■ The input
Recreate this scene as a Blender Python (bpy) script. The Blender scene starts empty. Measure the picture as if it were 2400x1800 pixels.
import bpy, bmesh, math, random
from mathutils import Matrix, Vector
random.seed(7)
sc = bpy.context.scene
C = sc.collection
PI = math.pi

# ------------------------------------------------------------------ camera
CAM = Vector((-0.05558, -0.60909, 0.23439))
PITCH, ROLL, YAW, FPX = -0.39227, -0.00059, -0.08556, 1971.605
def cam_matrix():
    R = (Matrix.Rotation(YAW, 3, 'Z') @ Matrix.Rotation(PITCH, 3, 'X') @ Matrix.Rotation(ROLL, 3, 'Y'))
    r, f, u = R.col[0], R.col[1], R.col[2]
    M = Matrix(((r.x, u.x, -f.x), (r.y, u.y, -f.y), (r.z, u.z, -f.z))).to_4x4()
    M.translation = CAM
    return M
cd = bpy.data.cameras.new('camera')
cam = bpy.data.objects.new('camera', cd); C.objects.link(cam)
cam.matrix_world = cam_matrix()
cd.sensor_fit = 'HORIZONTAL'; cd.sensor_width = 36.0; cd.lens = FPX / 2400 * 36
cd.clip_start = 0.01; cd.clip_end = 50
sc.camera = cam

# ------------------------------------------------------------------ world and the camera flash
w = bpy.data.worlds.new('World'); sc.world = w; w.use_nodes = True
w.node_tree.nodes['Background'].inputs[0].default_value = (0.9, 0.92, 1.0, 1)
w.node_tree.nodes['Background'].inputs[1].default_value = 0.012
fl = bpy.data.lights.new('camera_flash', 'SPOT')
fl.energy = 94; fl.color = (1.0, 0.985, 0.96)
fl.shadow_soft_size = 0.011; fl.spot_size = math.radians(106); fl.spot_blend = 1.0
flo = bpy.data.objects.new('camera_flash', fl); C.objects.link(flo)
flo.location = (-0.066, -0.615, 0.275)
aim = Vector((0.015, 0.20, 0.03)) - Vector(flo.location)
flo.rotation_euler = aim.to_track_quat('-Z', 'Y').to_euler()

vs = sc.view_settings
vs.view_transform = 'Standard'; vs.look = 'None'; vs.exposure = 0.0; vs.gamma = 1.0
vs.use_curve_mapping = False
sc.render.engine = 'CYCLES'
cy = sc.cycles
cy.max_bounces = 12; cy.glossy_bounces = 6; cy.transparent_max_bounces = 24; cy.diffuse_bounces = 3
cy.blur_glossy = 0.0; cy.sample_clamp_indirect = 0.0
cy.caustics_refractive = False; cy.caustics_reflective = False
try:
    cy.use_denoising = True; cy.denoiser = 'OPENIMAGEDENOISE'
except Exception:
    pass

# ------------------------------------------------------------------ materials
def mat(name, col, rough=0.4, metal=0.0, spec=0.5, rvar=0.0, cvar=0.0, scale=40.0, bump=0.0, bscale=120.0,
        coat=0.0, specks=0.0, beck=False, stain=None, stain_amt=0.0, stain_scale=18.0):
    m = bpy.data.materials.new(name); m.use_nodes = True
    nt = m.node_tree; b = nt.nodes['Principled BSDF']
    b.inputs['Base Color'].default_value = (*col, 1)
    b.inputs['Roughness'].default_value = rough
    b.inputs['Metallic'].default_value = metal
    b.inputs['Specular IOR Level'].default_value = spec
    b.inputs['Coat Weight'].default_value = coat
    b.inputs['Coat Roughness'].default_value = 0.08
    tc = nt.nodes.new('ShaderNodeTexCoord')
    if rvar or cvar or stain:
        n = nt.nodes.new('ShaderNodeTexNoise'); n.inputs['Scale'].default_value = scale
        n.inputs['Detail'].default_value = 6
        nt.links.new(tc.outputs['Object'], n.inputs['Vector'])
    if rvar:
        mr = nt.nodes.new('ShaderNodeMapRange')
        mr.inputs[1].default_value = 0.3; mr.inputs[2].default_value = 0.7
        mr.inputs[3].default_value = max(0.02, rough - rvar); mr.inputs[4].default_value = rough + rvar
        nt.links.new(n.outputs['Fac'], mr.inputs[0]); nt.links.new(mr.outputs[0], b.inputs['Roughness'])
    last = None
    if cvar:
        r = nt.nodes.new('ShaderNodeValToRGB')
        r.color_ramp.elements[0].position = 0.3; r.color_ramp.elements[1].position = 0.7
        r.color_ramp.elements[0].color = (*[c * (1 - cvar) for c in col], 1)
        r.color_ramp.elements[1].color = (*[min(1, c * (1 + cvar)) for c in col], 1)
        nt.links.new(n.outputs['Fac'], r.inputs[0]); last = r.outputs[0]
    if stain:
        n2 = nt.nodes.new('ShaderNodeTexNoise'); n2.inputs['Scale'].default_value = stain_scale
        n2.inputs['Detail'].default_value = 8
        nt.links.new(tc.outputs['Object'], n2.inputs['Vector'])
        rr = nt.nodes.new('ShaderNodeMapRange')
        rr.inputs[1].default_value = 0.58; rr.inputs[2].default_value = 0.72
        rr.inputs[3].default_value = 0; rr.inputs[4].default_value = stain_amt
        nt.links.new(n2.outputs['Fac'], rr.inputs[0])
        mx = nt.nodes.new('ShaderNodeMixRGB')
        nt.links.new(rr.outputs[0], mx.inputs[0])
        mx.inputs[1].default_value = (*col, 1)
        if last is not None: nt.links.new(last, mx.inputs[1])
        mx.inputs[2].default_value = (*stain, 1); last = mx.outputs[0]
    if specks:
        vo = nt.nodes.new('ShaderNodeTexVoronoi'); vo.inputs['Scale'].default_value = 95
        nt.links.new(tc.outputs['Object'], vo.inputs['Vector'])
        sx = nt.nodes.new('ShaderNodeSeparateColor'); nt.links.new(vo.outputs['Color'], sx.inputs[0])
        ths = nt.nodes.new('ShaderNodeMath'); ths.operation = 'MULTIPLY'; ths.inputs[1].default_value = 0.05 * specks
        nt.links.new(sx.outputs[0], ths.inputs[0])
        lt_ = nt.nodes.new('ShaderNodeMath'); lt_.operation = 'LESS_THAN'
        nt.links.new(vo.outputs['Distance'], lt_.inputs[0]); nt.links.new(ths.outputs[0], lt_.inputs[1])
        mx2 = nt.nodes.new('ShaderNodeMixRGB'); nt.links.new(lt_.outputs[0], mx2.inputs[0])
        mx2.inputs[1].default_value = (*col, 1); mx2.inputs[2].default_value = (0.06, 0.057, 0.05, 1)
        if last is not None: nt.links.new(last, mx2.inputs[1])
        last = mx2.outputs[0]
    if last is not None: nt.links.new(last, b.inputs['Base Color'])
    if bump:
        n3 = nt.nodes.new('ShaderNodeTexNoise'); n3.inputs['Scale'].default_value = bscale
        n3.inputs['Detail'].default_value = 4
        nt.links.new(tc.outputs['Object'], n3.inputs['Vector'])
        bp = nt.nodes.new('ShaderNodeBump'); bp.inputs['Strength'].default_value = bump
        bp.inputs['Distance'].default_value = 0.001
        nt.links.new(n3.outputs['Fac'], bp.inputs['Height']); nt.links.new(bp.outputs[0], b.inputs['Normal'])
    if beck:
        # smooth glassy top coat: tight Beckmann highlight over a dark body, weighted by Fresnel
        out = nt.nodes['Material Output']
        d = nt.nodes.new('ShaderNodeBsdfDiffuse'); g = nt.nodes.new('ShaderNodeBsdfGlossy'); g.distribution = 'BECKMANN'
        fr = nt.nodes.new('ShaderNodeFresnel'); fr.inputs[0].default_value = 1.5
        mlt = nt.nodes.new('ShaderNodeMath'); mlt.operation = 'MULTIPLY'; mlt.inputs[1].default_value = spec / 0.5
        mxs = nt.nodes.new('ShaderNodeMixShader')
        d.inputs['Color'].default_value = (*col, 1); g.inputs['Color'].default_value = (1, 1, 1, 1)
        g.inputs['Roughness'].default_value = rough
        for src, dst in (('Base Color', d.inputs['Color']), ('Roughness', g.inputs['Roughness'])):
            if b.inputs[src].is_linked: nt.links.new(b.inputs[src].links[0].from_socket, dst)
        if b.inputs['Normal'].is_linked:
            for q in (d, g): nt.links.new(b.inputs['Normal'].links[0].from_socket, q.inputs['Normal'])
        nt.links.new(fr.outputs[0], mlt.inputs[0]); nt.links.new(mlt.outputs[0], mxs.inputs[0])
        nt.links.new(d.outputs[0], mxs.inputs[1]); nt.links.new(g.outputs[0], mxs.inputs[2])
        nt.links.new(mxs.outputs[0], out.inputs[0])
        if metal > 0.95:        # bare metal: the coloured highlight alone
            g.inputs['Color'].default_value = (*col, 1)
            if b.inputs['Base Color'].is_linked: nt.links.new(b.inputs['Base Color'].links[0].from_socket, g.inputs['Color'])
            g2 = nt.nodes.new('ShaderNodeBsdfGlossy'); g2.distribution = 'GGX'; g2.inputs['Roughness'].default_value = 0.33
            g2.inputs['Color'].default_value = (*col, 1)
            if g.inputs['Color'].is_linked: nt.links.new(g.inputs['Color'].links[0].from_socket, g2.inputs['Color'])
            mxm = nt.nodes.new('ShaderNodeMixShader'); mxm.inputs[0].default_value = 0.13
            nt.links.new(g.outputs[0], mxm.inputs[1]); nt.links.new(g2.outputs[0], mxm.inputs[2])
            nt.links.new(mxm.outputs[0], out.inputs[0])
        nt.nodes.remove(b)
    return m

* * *

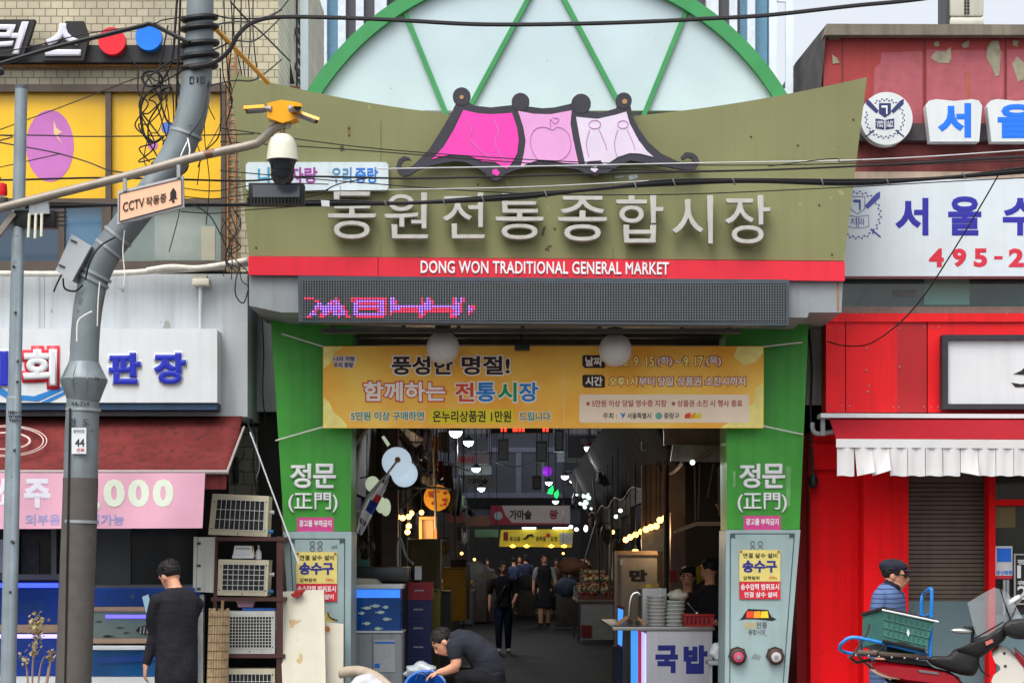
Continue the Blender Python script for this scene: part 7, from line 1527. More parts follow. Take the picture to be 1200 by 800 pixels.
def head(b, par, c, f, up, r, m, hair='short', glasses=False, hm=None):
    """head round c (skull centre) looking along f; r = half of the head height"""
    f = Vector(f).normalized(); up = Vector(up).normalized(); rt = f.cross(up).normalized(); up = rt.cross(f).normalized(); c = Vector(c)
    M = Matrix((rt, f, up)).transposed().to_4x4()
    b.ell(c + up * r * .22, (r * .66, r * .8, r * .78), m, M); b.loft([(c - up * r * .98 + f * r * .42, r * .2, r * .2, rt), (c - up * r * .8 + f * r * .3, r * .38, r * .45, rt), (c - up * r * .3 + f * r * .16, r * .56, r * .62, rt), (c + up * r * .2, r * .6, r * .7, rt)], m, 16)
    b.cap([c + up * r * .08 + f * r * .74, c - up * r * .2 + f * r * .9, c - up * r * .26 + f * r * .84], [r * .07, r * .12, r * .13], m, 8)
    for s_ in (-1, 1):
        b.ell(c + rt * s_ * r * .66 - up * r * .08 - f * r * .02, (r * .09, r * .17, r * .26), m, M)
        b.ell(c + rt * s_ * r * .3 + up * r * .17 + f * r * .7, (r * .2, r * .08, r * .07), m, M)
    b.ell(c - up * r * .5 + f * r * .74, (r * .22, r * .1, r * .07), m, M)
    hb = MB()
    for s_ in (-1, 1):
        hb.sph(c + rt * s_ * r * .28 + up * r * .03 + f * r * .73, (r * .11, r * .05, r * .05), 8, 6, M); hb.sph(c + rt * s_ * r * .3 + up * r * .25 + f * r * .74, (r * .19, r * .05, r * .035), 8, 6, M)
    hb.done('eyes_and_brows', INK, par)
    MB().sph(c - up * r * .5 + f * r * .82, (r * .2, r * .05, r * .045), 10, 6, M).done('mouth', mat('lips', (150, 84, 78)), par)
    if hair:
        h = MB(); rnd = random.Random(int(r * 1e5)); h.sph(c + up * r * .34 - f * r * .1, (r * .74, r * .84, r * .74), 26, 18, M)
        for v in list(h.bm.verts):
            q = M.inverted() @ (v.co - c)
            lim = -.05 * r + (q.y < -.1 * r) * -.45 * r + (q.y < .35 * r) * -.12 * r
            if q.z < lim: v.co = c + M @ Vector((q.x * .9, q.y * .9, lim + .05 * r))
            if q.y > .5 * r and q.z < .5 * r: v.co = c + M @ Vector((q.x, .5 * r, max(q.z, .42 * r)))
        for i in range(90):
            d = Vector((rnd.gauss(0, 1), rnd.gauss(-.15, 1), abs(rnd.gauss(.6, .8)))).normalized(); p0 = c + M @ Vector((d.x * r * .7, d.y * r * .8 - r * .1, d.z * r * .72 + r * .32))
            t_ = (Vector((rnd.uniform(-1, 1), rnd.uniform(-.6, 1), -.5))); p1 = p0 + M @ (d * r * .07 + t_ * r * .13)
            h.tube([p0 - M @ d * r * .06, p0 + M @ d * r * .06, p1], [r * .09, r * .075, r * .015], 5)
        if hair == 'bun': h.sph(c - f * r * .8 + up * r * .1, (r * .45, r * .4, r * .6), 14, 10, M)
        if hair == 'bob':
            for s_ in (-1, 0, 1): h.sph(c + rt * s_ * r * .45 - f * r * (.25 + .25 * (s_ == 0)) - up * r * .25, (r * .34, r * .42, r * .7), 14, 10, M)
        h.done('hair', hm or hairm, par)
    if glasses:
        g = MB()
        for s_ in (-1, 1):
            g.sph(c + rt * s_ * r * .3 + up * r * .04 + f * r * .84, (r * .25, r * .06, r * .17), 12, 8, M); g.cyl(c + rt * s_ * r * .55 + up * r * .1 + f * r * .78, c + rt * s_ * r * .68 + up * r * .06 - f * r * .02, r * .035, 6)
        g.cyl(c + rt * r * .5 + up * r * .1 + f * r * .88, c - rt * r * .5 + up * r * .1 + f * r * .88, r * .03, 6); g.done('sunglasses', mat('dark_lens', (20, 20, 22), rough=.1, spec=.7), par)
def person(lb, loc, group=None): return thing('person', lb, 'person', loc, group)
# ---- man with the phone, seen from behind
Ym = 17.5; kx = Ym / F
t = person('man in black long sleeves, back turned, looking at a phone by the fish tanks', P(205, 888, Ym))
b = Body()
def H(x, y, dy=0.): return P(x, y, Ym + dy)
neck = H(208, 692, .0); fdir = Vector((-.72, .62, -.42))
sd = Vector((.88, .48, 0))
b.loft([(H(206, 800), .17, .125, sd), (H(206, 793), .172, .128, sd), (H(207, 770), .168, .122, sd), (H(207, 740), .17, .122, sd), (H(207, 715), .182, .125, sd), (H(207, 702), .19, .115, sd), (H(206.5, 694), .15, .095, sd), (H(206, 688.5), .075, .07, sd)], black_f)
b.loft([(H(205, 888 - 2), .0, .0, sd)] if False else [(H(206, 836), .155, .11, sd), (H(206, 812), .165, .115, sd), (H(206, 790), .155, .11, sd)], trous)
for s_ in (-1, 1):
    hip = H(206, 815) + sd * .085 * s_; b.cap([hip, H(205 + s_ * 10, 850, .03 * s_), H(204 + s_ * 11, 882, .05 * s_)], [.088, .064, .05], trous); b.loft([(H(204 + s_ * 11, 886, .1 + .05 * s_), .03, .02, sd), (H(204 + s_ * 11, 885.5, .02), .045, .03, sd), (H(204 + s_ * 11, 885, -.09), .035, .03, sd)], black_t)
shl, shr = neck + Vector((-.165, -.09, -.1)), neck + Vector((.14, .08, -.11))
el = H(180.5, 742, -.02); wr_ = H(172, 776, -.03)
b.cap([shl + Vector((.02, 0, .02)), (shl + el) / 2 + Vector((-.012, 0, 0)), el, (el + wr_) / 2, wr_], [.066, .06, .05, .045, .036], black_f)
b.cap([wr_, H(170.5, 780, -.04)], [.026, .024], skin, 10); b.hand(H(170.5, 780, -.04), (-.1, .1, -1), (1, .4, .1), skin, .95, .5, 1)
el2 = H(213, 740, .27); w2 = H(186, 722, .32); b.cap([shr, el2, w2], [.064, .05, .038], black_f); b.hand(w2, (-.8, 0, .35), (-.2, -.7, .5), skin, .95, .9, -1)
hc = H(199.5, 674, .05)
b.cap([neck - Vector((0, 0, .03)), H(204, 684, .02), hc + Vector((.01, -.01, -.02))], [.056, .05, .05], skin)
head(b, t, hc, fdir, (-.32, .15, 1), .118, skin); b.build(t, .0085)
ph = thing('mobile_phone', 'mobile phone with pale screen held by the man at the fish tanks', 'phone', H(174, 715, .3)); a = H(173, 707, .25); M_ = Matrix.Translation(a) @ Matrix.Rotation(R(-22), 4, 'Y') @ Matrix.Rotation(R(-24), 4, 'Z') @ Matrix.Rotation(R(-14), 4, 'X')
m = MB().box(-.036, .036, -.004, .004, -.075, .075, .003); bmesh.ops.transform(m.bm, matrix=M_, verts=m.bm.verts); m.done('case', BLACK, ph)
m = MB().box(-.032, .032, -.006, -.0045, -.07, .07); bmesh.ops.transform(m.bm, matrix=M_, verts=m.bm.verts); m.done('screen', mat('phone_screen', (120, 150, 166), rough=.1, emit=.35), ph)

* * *

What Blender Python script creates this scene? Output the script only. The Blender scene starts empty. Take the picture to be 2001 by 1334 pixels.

■ Work required
Which lines include the word "Blender"? Copy every one of them.

■ Exercise solution
Recreate this scene as a Blender Python (bpy) script. The Blender scene starts empty. Measure the picture as if it were 2400x1800 pixels.
Continue the Blender Python script for this scene: part 7, from line 1527. More parts follow. Take the picture to be 1200 by 800 pixels.
What Blender Python script creates this scene? Output the script only. The Blender scene starts empty. Take the picture to be 2001 by 1334 pixels.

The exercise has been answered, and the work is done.